2010 The Merry Wives of Windsor

Wellington’s favourite summer theatre event returns in its 27th year with a rare chance to see one of the weirdest, funniest, and most obscure of the Bard’s comedies, Sir John Falstaff and the Merry Wives of Windsor.  It’s nearly 50 years since there was last a proper production in Wellington of the play rumoured to have been commissioned by Queen Elizabeth the First herself – so popular was Shakespeare’s famous drunken knight in his day that the Queen, or so the story goes, asked Will to write a spin-off play that showed Falstaff in love.
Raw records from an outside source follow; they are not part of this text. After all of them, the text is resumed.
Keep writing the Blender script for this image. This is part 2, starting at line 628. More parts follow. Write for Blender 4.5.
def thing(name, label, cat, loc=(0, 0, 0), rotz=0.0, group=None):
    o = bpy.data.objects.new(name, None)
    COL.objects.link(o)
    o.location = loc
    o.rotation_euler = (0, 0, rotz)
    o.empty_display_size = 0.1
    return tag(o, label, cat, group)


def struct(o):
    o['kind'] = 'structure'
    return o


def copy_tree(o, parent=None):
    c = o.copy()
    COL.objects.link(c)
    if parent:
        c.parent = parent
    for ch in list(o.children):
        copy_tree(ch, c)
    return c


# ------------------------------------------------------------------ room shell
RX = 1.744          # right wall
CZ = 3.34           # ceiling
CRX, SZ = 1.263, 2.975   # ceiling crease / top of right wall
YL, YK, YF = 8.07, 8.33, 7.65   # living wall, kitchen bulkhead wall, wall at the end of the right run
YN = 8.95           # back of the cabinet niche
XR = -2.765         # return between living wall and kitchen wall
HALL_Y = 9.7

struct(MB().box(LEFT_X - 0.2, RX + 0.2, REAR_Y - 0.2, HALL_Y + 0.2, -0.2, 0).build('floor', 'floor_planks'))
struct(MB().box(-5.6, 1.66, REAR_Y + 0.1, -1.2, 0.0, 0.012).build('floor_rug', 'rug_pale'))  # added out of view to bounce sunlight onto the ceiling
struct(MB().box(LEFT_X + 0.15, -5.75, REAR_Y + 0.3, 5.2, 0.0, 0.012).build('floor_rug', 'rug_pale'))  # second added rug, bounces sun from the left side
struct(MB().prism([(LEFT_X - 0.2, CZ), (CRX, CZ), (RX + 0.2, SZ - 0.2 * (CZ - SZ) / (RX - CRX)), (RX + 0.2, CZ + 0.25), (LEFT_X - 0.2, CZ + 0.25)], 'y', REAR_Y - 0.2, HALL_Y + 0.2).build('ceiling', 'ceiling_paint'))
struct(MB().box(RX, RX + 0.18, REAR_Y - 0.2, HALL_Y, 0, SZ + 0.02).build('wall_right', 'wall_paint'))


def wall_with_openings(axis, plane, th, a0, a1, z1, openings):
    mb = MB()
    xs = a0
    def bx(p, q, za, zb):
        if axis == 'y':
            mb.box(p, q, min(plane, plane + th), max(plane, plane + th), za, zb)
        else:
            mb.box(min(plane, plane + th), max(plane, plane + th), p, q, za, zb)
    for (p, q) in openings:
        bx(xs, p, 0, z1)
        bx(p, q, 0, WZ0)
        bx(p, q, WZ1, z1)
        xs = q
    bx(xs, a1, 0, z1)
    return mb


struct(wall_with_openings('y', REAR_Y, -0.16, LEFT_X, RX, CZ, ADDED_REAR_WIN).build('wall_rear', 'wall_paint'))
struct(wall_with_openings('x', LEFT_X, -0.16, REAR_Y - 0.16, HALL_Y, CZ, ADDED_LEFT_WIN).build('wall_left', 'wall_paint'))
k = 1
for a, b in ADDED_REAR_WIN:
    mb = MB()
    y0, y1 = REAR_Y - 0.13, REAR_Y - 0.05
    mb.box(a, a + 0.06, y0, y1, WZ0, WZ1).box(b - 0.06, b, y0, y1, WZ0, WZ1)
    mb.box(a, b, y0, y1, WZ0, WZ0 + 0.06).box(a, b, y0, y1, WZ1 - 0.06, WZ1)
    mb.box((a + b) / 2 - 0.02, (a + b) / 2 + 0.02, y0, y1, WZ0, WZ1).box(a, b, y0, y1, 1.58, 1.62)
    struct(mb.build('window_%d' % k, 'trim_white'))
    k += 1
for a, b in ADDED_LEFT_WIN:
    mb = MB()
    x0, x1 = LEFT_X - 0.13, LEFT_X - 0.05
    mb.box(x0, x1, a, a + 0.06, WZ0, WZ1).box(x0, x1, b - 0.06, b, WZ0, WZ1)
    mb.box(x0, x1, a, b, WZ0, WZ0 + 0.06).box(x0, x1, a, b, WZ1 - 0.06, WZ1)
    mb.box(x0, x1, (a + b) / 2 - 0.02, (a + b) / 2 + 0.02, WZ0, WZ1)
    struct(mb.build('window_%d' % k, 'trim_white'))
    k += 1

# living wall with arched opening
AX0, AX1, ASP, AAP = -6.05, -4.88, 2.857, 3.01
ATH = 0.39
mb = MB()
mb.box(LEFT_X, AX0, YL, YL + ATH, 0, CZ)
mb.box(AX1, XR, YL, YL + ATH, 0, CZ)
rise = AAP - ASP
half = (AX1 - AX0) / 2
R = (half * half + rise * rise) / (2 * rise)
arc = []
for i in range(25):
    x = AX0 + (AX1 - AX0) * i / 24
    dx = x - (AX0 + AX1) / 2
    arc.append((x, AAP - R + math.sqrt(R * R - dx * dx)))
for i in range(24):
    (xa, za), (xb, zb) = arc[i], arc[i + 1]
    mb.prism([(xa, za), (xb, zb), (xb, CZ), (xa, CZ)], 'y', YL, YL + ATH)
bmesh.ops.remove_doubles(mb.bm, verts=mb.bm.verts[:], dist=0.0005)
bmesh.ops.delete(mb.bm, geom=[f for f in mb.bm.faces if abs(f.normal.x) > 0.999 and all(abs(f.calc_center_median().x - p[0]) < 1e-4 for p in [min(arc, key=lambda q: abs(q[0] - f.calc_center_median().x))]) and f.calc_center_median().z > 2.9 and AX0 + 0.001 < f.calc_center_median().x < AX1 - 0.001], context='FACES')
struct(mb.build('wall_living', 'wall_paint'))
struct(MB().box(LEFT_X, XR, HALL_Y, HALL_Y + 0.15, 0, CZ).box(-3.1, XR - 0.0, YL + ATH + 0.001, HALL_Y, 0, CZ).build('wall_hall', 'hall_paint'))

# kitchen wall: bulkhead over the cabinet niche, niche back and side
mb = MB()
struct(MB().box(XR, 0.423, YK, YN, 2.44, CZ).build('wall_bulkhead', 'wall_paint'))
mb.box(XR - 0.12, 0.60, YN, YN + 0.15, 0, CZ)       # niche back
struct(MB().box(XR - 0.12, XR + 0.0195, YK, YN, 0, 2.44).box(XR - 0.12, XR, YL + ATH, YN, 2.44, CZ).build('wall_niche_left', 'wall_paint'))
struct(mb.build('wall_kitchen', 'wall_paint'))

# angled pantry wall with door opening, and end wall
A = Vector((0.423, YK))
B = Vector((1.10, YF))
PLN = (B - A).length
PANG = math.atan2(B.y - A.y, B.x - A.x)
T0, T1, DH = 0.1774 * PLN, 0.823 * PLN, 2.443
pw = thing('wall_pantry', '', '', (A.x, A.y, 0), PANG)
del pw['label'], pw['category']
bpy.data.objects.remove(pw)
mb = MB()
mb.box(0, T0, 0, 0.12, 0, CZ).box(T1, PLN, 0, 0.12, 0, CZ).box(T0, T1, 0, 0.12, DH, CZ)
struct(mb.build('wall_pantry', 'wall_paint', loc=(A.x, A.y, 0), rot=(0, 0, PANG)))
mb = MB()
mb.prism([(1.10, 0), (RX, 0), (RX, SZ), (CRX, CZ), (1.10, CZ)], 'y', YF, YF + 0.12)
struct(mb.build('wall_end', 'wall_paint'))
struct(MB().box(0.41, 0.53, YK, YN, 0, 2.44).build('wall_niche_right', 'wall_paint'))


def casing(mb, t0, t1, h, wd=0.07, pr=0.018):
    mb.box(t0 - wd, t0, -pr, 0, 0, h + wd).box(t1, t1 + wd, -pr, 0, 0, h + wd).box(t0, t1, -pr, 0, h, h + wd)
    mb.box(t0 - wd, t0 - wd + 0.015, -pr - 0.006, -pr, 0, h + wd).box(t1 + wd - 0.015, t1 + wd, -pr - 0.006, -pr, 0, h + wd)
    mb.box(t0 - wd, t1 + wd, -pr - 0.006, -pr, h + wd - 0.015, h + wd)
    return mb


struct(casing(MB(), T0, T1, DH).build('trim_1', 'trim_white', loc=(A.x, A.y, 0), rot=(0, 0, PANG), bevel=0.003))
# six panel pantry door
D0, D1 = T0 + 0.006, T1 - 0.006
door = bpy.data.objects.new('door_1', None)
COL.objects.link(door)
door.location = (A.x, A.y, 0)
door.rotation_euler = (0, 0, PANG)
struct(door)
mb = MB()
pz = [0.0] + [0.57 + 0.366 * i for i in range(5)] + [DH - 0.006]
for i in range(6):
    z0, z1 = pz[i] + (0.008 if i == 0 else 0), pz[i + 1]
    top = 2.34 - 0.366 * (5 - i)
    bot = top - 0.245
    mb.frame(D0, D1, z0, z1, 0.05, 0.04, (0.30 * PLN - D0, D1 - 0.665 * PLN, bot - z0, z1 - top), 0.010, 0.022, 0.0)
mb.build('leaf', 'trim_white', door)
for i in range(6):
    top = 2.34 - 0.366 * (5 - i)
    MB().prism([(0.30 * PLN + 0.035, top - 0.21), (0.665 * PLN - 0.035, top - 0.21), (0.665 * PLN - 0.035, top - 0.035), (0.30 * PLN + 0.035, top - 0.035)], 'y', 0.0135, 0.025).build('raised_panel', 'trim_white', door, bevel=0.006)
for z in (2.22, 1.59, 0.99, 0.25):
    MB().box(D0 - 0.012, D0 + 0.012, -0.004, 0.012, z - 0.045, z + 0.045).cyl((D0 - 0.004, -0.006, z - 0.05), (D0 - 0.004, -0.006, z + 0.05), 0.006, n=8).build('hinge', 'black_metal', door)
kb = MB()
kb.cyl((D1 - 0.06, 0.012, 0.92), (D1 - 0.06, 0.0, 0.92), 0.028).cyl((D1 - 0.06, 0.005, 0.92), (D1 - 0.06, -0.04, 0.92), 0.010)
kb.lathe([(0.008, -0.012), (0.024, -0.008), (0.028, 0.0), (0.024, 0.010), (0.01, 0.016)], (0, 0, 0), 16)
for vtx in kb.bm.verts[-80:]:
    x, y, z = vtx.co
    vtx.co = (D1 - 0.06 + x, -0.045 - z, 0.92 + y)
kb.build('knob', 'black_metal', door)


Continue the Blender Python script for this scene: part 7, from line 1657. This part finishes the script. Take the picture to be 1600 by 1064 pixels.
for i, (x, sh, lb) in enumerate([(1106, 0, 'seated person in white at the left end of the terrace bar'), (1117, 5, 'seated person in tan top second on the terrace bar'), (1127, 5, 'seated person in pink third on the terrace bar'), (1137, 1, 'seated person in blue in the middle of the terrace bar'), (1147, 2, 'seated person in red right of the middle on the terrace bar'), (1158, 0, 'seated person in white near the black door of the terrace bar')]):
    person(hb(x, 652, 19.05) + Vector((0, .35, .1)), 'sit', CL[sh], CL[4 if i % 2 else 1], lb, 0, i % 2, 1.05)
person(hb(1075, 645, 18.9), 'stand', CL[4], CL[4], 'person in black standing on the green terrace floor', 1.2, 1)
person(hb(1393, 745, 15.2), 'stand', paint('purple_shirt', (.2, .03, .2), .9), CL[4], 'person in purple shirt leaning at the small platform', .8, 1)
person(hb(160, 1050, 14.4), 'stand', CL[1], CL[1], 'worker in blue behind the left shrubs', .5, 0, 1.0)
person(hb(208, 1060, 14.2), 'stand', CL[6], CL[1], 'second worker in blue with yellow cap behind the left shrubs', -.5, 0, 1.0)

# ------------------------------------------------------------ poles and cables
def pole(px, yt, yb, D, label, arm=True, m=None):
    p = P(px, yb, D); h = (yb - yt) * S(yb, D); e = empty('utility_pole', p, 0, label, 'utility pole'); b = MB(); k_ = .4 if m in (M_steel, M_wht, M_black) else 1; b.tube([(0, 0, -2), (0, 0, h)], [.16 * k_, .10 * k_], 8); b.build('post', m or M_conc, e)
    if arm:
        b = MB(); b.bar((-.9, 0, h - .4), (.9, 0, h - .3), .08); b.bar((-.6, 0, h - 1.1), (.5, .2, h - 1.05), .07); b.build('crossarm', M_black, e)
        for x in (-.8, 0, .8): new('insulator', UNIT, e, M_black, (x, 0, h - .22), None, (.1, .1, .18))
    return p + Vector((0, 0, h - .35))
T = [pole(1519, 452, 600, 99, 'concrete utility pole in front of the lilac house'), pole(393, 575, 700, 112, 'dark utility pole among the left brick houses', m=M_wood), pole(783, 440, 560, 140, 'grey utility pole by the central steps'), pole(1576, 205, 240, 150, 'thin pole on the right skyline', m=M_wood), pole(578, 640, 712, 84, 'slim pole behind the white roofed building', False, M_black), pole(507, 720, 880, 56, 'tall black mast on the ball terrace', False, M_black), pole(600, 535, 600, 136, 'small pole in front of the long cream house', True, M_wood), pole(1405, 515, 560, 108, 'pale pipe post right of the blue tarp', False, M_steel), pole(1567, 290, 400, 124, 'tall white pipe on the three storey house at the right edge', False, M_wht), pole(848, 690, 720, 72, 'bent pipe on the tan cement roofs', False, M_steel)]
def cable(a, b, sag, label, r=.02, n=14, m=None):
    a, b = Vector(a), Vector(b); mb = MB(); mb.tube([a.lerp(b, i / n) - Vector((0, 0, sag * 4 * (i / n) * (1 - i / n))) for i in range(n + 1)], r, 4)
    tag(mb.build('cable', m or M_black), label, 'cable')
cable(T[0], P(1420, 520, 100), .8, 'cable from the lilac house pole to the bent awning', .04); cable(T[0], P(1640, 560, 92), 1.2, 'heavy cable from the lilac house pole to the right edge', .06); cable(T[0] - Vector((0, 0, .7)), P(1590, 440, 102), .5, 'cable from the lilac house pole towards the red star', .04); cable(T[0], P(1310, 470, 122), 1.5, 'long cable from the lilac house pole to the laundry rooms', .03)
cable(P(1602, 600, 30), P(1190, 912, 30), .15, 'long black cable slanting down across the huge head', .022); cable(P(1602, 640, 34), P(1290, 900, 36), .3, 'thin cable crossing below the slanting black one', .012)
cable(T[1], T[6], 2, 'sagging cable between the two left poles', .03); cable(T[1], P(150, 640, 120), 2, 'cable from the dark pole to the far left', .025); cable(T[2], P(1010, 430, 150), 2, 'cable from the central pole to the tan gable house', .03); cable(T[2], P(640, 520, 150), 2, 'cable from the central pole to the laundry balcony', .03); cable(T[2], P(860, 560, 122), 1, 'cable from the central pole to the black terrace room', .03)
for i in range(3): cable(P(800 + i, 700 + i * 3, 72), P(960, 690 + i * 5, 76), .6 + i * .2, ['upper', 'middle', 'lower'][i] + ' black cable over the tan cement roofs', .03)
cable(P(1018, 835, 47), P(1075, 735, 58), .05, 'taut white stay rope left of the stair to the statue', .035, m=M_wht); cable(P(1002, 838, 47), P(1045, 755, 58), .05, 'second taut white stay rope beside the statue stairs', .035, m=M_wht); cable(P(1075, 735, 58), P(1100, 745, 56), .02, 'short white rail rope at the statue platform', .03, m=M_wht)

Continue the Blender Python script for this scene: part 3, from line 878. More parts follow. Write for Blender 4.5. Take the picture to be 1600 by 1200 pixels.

Feeling the pinch of the recession, poor Falstaff is reduced to living in a Windsor hotel and downsizing his entourage.  It’s the wedding day of Mr and Mrs Ford, and fast-approaching the day that Mr and Mrs Page’s daughter Anne inherits her grandfather’s substantial fortune.  While several prospective husbands hope to marry Anne, Falstaff hits on a new money-making venture: he decides to woo both Mrs Page and Mrs Ford at the same time, intending to steal their husbands’ wealth and restore himself to glory.  But when both Mrs Page and Mrs Ford get wind of his plans, he becomes their unwilling prank-monkey in a series of increasingly bizarre attempts at seducing them right under the nose of Mrs Ford’s insanely jealous husband.  The Merry Wives of Windsor is one of Shakespeare’s most ridiculous and accessible comedies – it’s kind-of a cross between Fawlty Towers, Black Books, Blackadder and your average episode of The Simpsons, only everyone speaks Elizabethan English and at the end a comic Frenchman accidentally marries a boy.